PFM practitioners in natural resource rich countries have a strong interest in this topic.  EI revenue is inherently volatile, and good practices in revenue administration should make revenue projections more reliable, and thus improve expenditure planning. Better forecasting is a substantial contributor to other techniques for dealing with such volatility, such as stabilization funds.  In addition, good revenue administration practices contribute to transparency in public finances.  The Handbook complements efforts of the Extractive Industries Transparency Initiative (EITI) and the Guide to Resource Revenue Transparency (GRRT), which are associated with the IMF’s Code of Good Practices on Fiscal Transparency. Thus, the Handbook is one more arrow in the quiver of efforts to improve fiscal governance.

The Handbook provides policymakers and government officials in charge of administering EI revenues with practical guidelines to establish a robust legal framework, organization, and procedures for administering these revenues. It discusses transparency and how to promote it in the face of ever-increasing demands from both domestic and international constituencies for clarity and accountability in the administration of public revenues from EI. And it discusses how developing countries can strengthen their managerial and technical capacity to administer these revenues.

Oscar Molina, the director of the Large and Medium-Sized Taxpayer Department in the Mexican Tax Administration, pointed out the practical application of the Handbook for tax administrators like him, stating that “...this Handbook gives precise recommendations on how to organize the tax administration authority that will be in charge of the audit and also the collection of petroleum revenues.”

Administering government revenues from the extraction of nonrenewable natural resources such as oil, gas, coal and other minerals presents special difficulties. At one level one could ask: how hard can it be to collect taxes from  firms that are basically digging holes, taking material out of the ground, and transporting it to the point of export or to a domestic refinery, especially as it can be physically measured, weighed, and controlled? But this is not the whole story.

The EI industry has a number of special features that generally result in its being taxed differently from other industries, creating special challenges for administration. These features include nonrenewability; a huge variation in scale and profitability (which can reflect differences in industry size, for example, artisanal mining activity vs. that of multinational enterprises, or variations in profitability over time); exceptional rent-generating potential; high uncertainty and risk; substantial capital investment; long development and operating periods; high export and import levels; distinctive commercial risk-sharing arrangements; frequent transfers of ownership; and a high level of state control and ownership.
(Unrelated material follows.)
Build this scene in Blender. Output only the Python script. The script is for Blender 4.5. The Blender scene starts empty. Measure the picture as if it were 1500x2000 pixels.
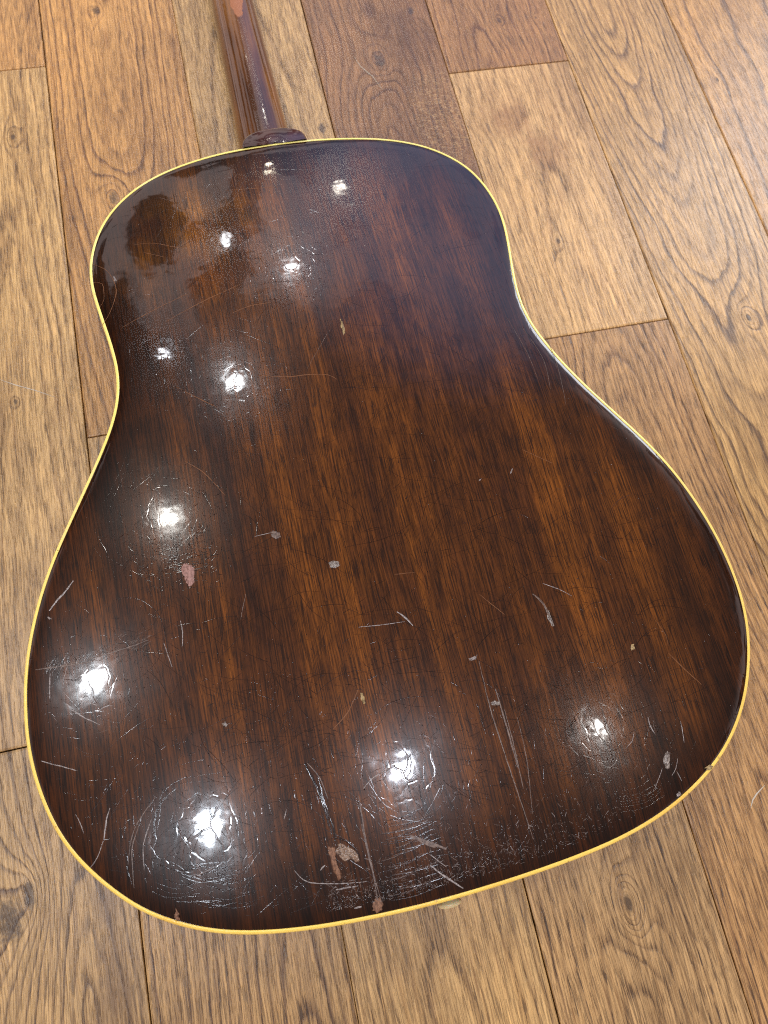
import bpy, bmesh, math, random
from mathutils import Vector, Matrix

# ------------------------------------------------------------------ camera, world, lights, exposure
sc = bpy.context.scene
COL = sc.collection
CAM_H = 0.531427
# rows: world axes expressed in camera axes (x right, y down, z forward)
RW = Matrix(((0.97338362, -0.18654514, 0.13313614),
             (-0.21788712, -0.93336941, 0.28521351),
             (0.07106001, -0.30663081, -0.94917228)))
cd = bpy.data.cameras.new('camera')
cam = bpy.data.objects.new('camera', cd)
COL.objects.link(cam)
mw = (RW @ Matrix(((1, 0, 0), (0, -1, 0), (0, 0, -1)))).to_4x4()
mw.translation = (0, 0, CAM_H)
cam.matrix_world = mw
cd.sensor_fit = 'VERTICAL'
cd.sensor_height = 36
cd.sensor_width = 27
cd.lens = 1400 / 2000 * 36
cd.clip_start = 0.02
cd.clip_end = 100
cd.dof.use_dof = True
cd.dof.focus_distance = 0.45
cd.dof.aperture_fstop = 11
sc.camera = cam

sc.view_settings.view_transform = 'Standard'
sc.view_settings.look = 'None'
sc.view_settings.exposure = 0.25
sc.view_settings.gamma = 1.0
sc.cycles.use_denoising = False
sc.cycles.denoiser = 'OPENIMAGEDENOISE'
sc.cycles.denoising_input_passes = 'RGB_ALBEDO_NORMAL'
sc.cycles.denoising_prefilter = 'ACCURATE'
sc.cycles.sample_clamp_direct = 5.0
sc.cycles.max_bounces = 6
sc.cycles.filter_width = 1.05
sc.cycles.sample_clamp_indirect = 4.0

world = bpy.data.worlds.new('World')
sc.world = world
world.use_nodes = True

LIGHTS = [(.62, 3.26), (.20, 2.59), (-.15, 2.90), (.21, 3.58), (-.57, 2.12), (-.22, 1.84),
          (-.63, 1.15), (-1.04, .48), (-.63, -.21), (.19, -.17), (1.06, -.20)]
LPOW = [5.0, 6.0, 1.6, 0.4, 1.3, 6.0, 6.5, 8.5, 10.5, 9.5, 3.5]
LSIZE = [.065, .085, .05, .04, .04, .085, .085, .085, .09, .085, .048]
LCOL = [(1, .93, .8), (.95, .97, 1), (.95, .97, 1), (1, .9, .7), (.9, .93, 1), (.93, .97, 1), (1, .97, .9),
        (.9, .95, 1), (.82, .9, 1), (.82, .88, 1), (1, .97, .93)]


def area(name, loc, target, size, size_y, power, col, shape='RECTANGLE'):
    d = bpy.data.lights.new(name, 'AREA')
    d.shape = shape
    d.size = size
    if size_y:
        d.size_y = size_y
    d.energy = power
    d.color = col
    o = bpy.data.objects.new(name, d)
    COL.objects.link(o)
    o.location = loc
    o.rotation_euler = (Vector(target) - Vector(loc)).to_track_quat('-Z', 'Y').to_euler()
    return o


for (lx, ly), lp, lc, ls in zip(LIGHTS, LPOW, LCOL, LSIZE):
    area('downlight', (lx, ly, 2.45), (lx, ly, 0), ls, None, lp, lc, 'DISK')
# daylight from the windows at the far right of the room
area('window_light', (2.5, 1.9, 1.9), (0.1, .2, .1), 1.0, 1.0, 34, (.9, .95, 1))


# ------------------------------------------------------------------ node helper
class NT:
    def __init__(s, tree):
        s.t = tree
        s.n = tree.nodes
        s.l = tree.links

    def node(s, typ, **kw):
        x = s.n.new(typ)
        for k, v in kw.items():
            setattr(x, k, v)
        return x

    def put(s, sock, v):
        if v is None:
            return
        if isinstance(v, bpy.types.NodeSocket):
            s.l.new(v, sock)
        elif isinstance(v, (tuple, list)) and sock.type == 'RGBA' and len(v) == 3:
            sock.default_value = (*v, 1)
        else:
            sock.default_value = v

    def m(s, op, a, b=None, c=None, clamp=False):
        x = s.node('ShaderNodeMath', operation=op, use_clamp=clamp)
        for i, v in enumerate((a, b, c)):
            s.put(x.inputs[i], v)
        return x.outputs[0]

    def comb(s, x, y, z=0.0):
        n = s.node('ShaderNodeCombineXYZ')
        for i, v in enumerate((x, y, z)):
            s.put(n.inputs[i], v)
        return n.outputs[0]

    def noise(s, vec, scale=1.0, detail=2.0, rough=.5, dist=0.0):
        n = s.node('ShaderNodeTexNoise')
        s.put(n.inputs['Vector'], vec)
        n.inputs['Scale'].default_value = scale
        n.inputs['Detail'].default_value = detail
        n.inputs['Roughness'].default_value = rough
        n.inputs['Distortion'].default_value = dist
        return n.outputs['Fac']

    def ss(s, v, a, b, lo=0.0, hi=1.0):
        n = s.node('ShaderNodeMapRange', interpolation_type='SMOOTHSTEP')
        for i, q in enumerate((v, a, b, lo, hi)):
            s.put(n.inputs[i], q)
        return n.outputs[0]

    def mix(s, f, a, b, blend='MIX'):
        n = s.node('ShaderNodeMix', data_type='RGBA', blend_type=blend, clamp_factor=True)
        s.put(n.inputs[0], f)
        s.put(n.inputs[6], a)
        s.put(n.inputs[7], b)
        return n.outputs[2]

    def ramp(s, f, stops):
        n = s.node('ShaderNodeValToRGB')
        s.put(n.inputs[0], f)
        e = n.color_ramp.elements
        while len(e) < len(stops):
            e.new(.5)
        for el, (p, c) in zip(e, stops):
            el.position = p
            el.color = (c, c, c, 1) if isinstance(c, (int, float)) else (*c, 1)
        return n.outputs[0]

    def xyz(s, off=(0, 0, 0)):
        tc = s.node('ShaderNodeTexCoord')
        sp = s.node('ShaderNodeSeparateXYZ')
        s.l.new(tc.outputs['Object'], sp.inputs[0])
        return sp.outputs[0], sp.outputs[1], sp.outputs[2]


def newmat(name):
    m = bpy.data.materials.new(name)
    m.use_nodes = True
    t = NT(m.node_tree)
    bs = m.node_tree.nodes['Principled BSDF']
    return m, t, bs


# the room's walls and ceiling as a dim, uneven surround
w = NT(world.node_tree)
bg = world.node_tree.nodes['Background']
tc = w.node('ShaderNodeTexCoord')
sp = w.node('ShaderNodeSeparateXYZ')
w.l.new(tc.outputs['Generated'], sp.inputs[0])
vor = w.node('ShaderNodeTexVoronoi', feature='F1', distance='CHEBYCHEV')
mp = w.node('ShaderNodeMapping')
mp.inputs['Scale'].default_value = (12, 10, 13)
mp.inputs['Rotation'].default_value = (1.7, .6, .2)
nz = w.node('ShaderNodeTexNoise')
nz.inputs['Scale'].default_value = 6
w.l.new(tc.outputs['Generated'], nz.inputs['Vector'])
va = w.node('ShaderNodeVectorMath', operation='MULTIPLY_ADD')
w.l.new(nz.outputs['Color'], va.inputs[0])
va.inputs[1].default_value = (.10, .10, .10)
w.l.new(tc.outputs['Generated'], va.inputs[2])
w.l.new(va.outputs[0], mp.inputs['Vector'])
w.l.new(mp.outputs[0], vor.inputs['Vector'])
vor.inputs['Scale'].default_value = 1
blk = w.node('ShaderNodeSeparateColor')
w.l.new(vor.outputs['Color'], blk.inputs[0])
patch = w.ss(blk.outputs[0], .38, .48)
low = w.ss(sp.outputs[2], .80, .70)          # walls and furniture under the ceiling line
ceil_c = (.17, .15, .135)
wall_c = w.mix(patch, (.05, .035, .022), (1.15, .95, .92))
dotn = w.node('ShaderNodeVectorMath', operation='DOT_PRODUCT')
w.l.new(tc.outputs['Generated'], dotn.inputs[0])
dotn.inputs[1].default_value = Vector((.34, .73, .60)).normalized()
glow = w.ss(dotn.outputs['Value'], .925, .995)          # soft bluish glow added to the surround, mirrored as haze on the back
w.put(bg.inputs['Color'], w.mix(w.m('MULTIPLY', glow, .75), w.mix(low, ceil_c, wall_c), (.62, .80, 1.45)))
bg.inputs['Strength'].default_value = 1.0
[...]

Large resource revenues frequently lead to poor governance. Many of these special features and difficulties are especially prominent in developing countries. In addition, contractual agreements (including production sharing agreements) and state participation commonly play a more important role in some of those countries than in developed economies.

The special features and perceived difficulties of EI revenue administration can all too easily mean that the subject gets less attention than it deserves. Charles Feinstein, Director of the World Bank’s Energy and Extractives Global Practice, summed up as follows: “Without proper extractives administration, the resource-rich developing countries may not collect their fair share of the proceeds from non-renewable resources, and miss out on mobilizing the internal revenues necessary for poverty reduction investment.” Administrative reform, and technical assistance to support it, may focus on general rather than EI revenue administration—even where general taxation produces much less government revenue than EI taxation, or may ignore EI revenues (from royalties, for example, or even state production shares) that are not seen or classified as normal taxes—even though they may be the most important sources of government revenue.

Representatives of civil society and the oil and gas industry also complemented the IMF and the World Bank on the book, noting that it fills an important gap in the literature on revenue administration.


[1] Division Chief, Revenue Administration Division 2. Fiscal Affairs Department, IMF

[2] Preparation of the Handbook was possible thanks to the Managing Natural Resources Wealth Topical Trust Fund and the generosity of the donors that contribute to it, which include the governments of Australia, Kuwait, the Netherlands, Norway, Oman, and Switzerland, and the European Union.